The instance I run this blog was slightly impacted a few days ago. All of a sudden I could not ssh into the instance and the Apache was running really painfully slow. It did not really work at all. While I was already fantasizing that my really super awesome new web-2.0-youtube-facebook-twitter crossbreed vKaiser.com had gotten some traction and was overloaded by the publicity, I ended up in the AWS site to see the service status. The service status was fine and my hopes were still high. Then the truth hit me, there were others as well in the forums who had similar issues, EBS based image becomes unresponsive and reboot does not help. Can’t either take a spapshot of the EBS volume, but stopping and starting might help. Just have to prepare for the instance to go down very, very slowly.

So, as I could not take a snapshot and was not particulary interested in using a few days old snapshots, I decided to just shut down the instance and give it the time it needs. Eventually, the server went down and I could restart it just fine. Situation back to normal. This incident could of course have been avoided easily by having a backup system ready or even a load balanced setup if I would have the money to run it.

No luck in getting traction.


15
Dec 09

Unexpected Outage

The site went down today for a few hours and the worst thing is, it was sort of my own fault. The last time I was playing with booting from Amazon EBS I must have made a mistake when detaching volumes from the (wrong) instances. Thus, the incident was caused by the EBS volume not being attached. When I was trying out that EBS booting the one and only EBS volume which is attached to this EC2 instance had the “Attachment Information” as “busy” and not as “attached” which seems to be the standard status of a well working volume. I probably detached the volume and the status changed to “busy” state.

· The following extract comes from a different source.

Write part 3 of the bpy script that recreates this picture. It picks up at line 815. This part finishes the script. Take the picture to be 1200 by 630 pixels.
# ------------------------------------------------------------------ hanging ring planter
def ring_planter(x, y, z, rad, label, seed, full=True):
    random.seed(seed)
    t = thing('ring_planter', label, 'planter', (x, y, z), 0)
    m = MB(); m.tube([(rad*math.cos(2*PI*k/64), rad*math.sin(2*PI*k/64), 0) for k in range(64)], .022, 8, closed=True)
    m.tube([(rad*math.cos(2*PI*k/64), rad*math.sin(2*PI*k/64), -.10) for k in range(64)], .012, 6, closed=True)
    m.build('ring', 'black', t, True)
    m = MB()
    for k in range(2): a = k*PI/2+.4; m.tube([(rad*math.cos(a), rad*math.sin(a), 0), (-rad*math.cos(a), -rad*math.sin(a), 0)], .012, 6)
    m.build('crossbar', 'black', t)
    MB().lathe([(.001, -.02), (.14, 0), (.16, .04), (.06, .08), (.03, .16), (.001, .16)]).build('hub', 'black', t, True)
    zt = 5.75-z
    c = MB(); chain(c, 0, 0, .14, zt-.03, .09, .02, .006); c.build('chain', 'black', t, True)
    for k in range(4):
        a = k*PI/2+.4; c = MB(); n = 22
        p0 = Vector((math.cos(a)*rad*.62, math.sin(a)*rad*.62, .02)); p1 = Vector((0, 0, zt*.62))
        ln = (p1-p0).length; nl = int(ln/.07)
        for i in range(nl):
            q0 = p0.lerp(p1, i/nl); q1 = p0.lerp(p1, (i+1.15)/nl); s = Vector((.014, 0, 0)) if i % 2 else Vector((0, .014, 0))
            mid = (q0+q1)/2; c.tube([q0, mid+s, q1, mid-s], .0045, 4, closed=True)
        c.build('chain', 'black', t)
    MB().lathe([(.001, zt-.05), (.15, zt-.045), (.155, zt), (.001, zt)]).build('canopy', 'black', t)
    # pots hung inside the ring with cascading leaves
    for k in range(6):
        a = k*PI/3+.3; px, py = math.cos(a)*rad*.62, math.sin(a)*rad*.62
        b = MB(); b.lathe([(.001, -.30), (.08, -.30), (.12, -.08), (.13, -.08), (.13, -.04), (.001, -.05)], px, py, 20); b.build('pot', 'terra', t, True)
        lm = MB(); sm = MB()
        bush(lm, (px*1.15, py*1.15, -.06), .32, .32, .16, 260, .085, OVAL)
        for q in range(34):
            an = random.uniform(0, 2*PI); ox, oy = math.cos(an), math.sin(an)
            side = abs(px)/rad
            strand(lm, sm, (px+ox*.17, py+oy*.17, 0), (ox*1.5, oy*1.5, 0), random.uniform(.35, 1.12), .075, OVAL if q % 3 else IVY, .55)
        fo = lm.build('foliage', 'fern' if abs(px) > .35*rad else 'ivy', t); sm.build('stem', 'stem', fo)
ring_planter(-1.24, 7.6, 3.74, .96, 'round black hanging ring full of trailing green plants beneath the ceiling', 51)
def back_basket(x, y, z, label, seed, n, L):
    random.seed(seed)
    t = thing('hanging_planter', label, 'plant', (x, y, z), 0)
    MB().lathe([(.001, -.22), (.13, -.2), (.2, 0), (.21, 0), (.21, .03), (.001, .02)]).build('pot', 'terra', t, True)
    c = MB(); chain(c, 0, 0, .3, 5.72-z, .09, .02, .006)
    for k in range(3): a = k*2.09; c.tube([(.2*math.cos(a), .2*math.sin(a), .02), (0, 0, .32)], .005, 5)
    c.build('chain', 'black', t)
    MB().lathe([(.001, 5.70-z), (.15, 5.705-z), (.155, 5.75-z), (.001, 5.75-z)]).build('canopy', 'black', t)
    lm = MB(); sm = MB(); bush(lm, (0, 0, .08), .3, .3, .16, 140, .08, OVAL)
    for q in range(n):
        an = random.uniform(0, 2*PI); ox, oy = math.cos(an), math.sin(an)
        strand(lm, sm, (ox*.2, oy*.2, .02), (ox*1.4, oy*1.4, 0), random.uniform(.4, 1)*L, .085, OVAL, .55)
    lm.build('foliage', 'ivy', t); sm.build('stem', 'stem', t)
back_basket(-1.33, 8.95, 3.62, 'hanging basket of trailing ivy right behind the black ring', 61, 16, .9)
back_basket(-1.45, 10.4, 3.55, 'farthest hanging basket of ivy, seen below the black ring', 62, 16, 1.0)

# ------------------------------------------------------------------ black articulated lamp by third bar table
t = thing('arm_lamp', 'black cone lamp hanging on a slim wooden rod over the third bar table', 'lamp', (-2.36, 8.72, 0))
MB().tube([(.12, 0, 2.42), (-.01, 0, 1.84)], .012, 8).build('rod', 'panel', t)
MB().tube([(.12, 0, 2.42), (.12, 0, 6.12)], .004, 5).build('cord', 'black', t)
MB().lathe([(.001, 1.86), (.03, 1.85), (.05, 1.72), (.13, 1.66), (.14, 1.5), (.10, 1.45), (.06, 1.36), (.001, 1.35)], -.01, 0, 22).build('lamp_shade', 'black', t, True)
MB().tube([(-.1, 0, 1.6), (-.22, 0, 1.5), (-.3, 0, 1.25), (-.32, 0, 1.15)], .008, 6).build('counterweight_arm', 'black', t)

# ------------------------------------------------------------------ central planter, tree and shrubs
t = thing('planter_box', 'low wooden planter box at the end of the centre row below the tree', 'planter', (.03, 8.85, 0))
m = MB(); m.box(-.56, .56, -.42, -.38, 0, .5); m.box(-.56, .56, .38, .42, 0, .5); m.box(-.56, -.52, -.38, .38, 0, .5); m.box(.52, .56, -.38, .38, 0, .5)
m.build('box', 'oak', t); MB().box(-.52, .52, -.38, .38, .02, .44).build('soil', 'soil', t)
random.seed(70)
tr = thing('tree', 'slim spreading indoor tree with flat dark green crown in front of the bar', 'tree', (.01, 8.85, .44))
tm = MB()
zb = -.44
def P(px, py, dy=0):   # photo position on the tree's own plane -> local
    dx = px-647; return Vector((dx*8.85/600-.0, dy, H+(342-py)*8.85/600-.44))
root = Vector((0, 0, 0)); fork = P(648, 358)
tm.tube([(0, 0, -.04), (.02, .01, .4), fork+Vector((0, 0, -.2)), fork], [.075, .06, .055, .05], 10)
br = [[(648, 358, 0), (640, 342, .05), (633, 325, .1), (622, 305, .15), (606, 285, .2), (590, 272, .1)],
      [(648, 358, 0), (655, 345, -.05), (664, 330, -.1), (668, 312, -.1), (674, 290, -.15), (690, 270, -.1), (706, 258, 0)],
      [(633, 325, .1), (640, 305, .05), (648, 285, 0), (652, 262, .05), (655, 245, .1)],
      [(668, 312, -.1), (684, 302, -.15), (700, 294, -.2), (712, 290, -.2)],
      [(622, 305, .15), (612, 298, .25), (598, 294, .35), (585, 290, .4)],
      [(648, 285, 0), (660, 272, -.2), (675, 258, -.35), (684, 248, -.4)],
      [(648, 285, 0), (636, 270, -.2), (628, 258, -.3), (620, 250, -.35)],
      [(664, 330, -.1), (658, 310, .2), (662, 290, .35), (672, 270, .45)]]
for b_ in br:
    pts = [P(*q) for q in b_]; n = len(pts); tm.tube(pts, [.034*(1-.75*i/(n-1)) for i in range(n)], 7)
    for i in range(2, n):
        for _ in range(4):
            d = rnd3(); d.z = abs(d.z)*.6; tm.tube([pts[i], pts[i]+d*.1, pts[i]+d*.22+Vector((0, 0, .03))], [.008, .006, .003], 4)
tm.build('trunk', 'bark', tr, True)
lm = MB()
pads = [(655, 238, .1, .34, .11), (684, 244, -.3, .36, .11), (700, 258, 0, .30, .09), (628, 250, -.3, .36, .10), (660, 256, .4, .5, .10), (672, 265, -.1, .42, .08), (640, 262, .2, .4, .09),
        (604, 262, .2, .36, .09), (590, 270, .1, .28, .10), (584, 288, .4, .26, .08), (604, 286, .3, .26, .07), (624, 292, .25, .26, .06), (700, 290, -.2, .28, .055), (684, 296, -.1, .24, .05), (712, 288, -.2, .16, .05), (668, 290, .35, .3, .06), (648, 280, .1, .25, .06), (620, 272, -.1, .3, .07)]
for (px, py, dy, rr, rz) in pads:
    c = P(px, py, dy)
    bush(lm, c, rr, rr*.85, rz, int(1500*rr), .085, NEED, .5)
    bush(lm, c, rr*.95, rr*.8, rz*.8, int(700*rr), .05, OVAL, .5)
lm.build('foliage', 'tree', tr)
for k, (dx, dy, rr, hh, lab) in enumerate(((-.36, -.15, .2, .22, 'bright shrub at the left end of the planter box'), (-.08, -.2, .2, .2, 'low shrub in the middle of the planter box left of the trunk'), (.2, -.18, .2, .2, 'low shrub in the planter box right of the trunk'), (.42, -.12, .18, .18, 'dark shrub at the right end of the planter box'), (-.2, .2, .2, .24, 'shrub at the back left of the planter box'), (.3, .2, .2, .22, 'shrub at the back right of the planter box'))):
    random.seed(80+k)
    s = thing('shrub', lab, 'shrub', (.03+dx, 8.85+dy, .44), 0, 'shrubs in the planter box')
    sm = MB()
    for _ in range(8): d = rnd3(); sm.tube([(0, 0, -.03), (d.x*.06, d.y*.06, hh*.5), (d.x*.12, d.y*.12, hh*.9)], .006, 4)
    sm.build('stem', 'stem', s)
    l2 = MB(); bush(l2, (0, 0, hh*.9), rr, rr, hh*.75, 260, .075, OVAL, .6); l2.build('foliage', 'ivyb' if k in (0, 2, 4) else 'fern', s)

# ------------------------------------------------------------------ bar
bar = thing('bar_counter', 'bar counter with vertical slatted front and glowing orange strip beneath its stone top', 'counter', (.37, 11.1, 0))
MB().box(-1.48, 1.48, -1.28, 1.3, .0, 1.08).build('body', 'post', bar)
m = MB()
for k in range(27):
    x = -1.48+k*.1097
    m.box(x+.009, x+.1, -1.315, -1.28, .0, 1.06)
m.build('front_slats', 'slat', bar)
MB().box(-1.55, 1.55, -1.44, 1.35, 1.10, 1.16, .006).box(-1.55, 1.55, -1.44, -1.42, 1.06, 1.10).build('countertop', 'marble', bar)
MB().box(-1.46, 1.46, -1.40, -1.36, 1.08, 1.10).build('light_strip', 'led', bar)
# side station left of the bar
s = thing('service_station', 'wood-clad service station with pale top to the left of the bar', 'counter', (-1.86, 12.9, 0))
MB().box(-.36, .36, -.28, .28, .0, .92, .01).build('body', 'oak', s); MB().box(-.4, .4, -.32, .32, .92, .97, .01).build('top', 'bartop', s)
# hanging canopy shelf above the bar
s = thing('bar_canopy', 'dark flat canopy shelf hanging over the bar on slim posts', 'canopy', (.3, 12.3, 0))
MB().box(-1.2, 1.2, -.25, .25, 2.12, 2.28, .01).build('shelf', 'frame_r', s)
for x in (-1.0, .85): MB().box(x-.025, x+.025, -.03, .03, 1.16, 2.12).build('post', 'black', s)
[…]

I remember wondering what that “busy” meant at that time. Now I know.

It should go without saying that this status information of “busy” is really, really uninformative. How about “detaching” instead when a user wants to detach a volume? And why did it take about one and a half weeks to detach? Is there a log somewhere I really did detach a volume? The lesson learned from this incident is to act if your EBS volume goes to “busy” state. All might work fine for a while but be warned, it will detach at some point. Also, it would be really nice if there would be some abstraction layer in between the real names of the volumes and instances and the ones available to customers. With this layer a user could add more descriptive names to instances or what ever objects there are. Or then really start using different accounts for development and production stuff… Really.


6
Dec 09

Booting from Amazon EBS

Amazon has announced a new feature of booting instances from EBS volume. This feature changes radically the way how AWS instances can be preserved if compared to the traditional volume bundling and uploading to S3.

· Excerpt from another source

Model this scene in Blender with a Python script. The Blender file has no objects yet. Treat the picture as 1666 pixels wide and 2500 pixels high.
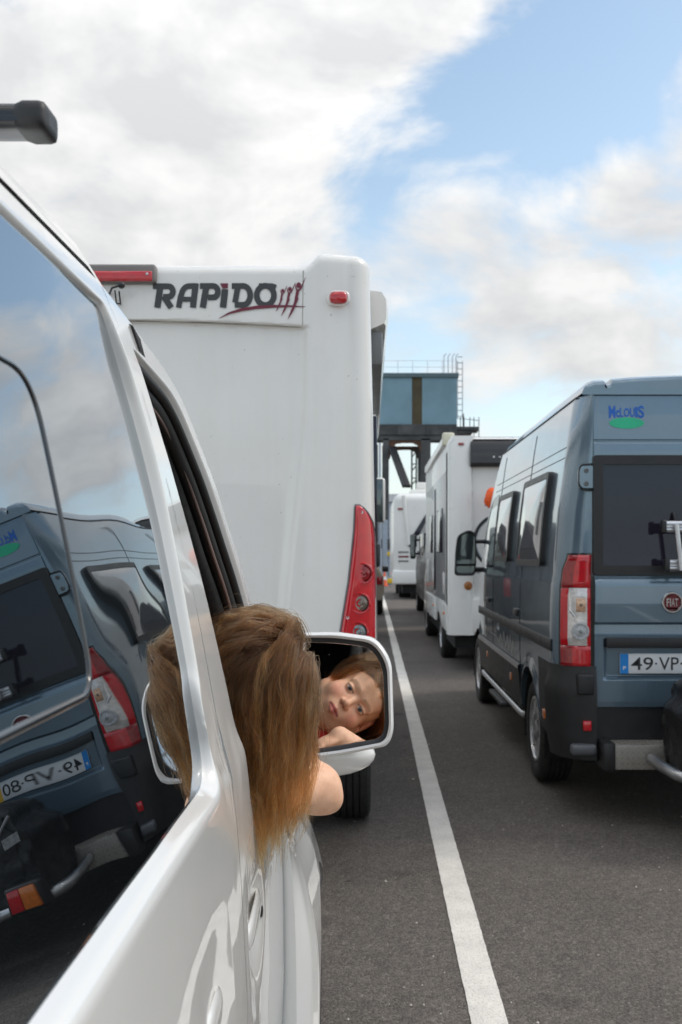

Though this all sounds nice, it isn’t really too easy to convert existing instaces to boot from EBS. All previous instances boot from the local instance disk. Amazon AWS management console indicates the location where the instance boots with the Root Device Type column. Previous instances have the root device type as instance-store while EBS images have the type as ebs.

To get started with the EBS images, there are a few images from Amazon which are useful as a base image. It was really easy to just boot one of them and mount one EBS volume which contained a snapshot of the database and the www root. Installing basic LAMP stuff, changes in httpd.conf and my.cnf to point in the EBS volume and the AWS instance which boots from EBS was ready. I could now create snapshots of the system in minutes and also shut down the system when I don’t need it and thus not get billed for the instance. Awesome! The snapshot also had the EBS volume snapshotted which was mounted to the instance.

The EBS image feature is likely to open a wide range of new applications and really change the way how an elastic service is been constructed. Basically, a member of a pool of web servers can now be created in advance and just turned on when there is a demand to use it. Of course, it first must update itself to be on par with the other pool members.

I am not really sure if it was my old lap top which I used to work with the EBS images or what, but the AWS management console was painfully slow in responding, especially when using Firefox. And when using IE, I did not get anything else in the pop-up window than the button to create the snapshot:

createImage

Firefox, though really slow in responding, gave the option of typing the name in the required field. Also, if you create EBS image and then decide to get rid of the EBS image, you have to delete the AMI first, otherwise the management console will complain that it’s in use.

I have yet to decide should I go with the instance-store or EBS with my instance. It will add something to my costs of running my site in AWS, but that shouldn’t be too much. I find a lot more benefits with EBS than running in instance-store, but then again I fear getting lazy in responding to possible threats of instances going down and disaster recovery.